Abstract

This study investigates the creep behavior of a cast, coarse-grained Al-12.5 wt.% Ce (Al-2.7 at.% Ce) alloy, consisting of an eutectic microstructure (α-Al with ~11 vol.% submicron Al11Ce3 “Chinese script” platelets) with ~3 vol.% primary, micron-scale Al11Ce3 plates. Upon aging at 322 °C for 8 weeks or at 400 °C for 12 weeks, the microhardness of the alloy remains unchanged, demonstrating excellent coarsening resistance of the strengthening Al11Ce3 phase.
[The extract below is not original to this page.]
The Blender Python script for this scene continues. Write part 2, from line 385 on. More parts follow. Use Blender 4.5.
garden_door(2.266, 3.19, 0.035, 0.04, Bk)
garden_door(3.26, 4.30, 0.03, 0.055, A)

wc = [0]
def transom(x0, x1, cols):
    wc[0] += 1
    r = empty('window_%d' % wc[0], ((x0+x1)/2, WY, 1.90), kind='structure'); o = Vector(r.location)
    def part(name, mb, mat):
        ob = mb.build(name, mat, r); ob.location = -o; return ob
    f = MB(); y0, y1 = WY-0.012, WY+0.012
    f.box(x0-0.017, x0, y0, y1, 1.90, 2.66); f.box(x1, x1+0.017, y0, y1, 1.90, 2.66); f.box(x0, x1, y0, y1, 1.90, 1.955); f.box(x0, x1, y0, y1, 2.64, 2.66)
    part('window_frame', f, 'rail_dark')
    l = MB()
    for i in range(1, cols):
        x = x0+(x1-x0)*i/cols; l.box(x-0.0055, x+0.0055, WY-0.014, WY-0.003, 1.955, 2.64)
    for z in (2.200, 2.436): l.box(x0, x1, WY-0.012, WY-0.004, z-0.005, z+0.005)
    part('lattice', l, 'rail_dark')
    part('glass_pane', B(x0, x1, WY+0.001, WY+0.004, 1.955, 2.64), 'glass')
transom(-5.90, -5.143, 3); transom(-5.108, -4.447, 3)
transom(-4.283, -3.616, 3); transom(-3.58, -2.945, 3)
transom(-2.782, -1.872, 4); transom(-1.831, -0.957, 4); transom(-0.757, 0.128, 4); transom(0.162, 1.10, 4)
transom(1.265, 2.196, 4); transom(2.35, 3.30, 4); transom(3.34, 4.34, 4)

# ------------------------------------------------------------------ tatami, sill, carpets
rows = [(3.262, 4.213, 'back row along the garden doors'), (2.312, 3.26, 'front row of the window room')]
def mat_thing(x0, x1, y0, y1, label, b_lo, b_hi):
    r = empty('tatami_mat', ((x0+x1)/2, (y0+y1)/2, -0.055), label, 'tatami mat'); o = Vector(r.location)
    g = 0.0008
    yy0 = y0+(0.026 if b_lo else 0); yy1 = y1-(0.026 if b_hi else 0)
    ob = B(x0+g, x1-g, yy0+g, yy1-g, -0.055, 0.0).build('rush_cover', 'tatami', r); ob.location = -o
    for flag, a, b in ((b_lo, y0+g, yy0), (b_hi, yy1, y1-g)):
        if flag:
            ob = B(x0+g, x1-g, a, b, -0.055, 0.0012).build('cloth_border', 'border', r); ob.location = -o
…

In addition, no coarsening of Al11Ce3 is observed metallographically after 3 weeks under compressive loads of 13–70 MPa at 260–350 °C. When tested to failure under a constant tensile stress of 23 MPa at 300 °C, the alloy shows primary, secondary and tertiary creep regimes, and fails after 19 days at 17% tensile strain, demonstrating both high creep ductility and high creep resistance. Under compressive and tensile creep conditions, the alloy exhibits high apparent stress exponents (n = 9–11), which translate into threshold stresses for dislocation creep of 34, 22, and 14 MPa at 260, 300 and 350 °C, respectively. The creep resistance of Al-12.5 wt.% Ce is higher than that of Al-Sc-Zr-based alloys (with ~0.3 vol.% of coherent nanoprecipitates) and similar to cast, eutectic Al-6 wt.% Ni (with ~11 vol.% of incoherent Al3Ni micro-fibers). For as-cast grain sizes of 2–3 mm, Al-12.5 wt.% Ce exhibits a transition from dislocation creep to diffusional creep at strain rates of ~10−7 s−1, with a threshold stress of 19 MPa in compression at 260 °C and 5 MPa in tension at 300 °C.